◆ WHAT TO DO
Print the lines of the data, starting with the first, up to and including the line where "COL = SC.collection" appears.

◆ RAW DATA
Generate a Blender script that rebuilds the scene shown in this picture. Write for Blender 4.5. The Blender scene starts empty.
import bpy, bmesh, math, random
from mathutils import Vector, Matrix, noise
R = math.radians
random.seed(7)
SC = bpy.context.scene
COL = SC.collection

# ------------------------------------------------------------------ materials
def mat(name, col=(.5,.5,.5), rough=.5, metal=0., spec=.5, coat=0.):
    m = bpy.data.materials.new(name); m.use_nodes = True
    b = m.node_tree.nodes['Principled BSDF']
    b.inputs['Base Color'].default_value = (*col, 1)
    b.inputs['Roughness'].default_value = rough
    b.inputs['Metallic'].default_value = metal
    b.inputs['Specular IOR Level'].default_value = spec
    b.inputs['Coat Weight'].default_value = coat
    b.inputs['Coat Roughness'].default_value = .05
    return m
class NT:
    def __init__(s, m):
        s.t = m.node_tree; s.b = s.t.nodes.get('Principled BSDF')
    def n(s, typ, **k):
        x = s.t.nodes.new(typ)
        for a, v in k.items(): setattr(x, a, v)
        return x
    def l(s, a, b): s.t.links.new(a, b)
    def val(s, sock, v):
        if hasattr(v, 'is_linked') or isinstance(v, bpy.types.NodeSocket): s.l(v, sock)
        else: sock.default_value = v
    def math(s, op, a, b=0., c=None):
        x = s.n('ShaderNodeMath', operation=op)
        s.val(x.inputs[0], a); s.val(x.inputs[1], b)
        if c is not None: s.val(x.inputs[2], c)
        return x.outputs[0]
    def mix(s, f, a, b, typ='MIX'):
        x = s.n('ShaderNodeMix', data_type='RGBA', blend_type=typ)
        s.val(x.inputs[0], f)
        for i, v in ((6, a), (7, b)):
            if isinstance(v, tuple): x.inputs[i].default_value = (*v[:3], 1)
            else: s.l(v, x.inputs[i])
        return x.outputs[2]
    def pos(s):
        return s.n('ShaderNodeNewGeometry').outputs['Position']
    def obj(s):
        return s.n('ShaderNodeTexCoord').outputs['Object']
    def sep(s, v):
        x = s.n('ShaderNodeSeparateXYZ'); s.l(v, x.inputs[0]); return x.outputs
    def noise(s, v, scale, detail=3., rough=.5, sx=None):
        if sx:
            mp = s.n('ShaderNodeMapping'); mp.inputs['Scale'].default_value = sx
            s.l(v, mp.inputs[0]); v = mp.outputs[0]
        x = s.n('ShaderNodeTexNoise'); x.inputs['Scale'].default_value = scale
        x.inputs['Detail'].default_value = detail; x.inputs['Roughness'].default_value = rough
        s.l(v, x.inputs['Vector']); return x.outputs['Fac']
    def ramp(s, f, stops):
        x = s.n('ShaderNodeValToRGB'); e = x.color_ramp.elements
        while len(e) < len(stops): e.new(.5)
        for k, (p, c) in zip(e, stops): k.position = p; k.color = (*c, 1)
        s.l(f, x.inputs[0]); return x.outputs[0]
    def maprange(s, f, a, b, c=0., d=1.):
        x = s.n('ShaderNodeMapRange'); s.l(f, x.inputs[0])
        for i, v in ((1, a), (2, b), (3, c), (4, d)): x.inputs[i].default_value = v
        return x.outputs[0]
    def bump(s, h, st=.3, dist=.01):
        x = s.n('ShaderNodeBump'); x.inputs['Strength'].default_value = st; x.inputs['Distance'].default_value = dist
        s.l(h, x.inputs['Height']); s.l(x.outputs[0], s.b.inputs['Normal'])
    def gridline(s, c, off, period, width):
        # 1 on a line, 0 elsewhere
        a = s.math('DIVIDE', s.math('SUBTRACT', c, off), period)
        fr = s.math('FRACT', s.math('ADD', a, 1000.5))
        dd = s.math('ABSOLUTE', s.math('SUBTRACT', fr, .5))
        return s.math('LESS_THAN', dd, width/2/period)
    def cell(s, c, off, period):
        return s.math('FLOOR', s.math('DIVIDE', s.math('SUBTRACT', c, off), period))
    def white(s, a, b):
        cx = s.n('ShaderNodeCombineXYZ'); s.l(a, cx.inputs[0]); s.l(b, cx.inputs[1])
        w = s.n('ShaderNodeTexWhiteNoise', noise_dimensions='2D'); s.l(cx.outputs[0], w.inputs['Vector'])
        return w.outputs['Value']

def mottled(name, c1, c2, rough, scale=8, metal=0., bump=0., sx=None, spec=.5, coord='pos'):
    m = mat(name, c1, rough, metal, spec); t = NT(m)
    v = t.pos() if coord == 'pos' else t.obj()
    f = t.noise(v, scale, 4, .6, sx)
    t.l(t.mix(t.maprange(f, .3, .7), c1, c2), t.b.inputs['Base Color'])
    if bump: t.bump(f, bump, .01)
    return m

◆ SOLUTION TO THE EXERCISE
Generate a Blender script that rebuilds the scene shown in this picture. Write for Blender 4.5. The Blender scene starts empty.
import bpy, bmesh, math, random
from mathutils import Vector, Matrix, noise
R = math.radians
random.seed(7)
SC = bpy.context.scene
COL = SC.collection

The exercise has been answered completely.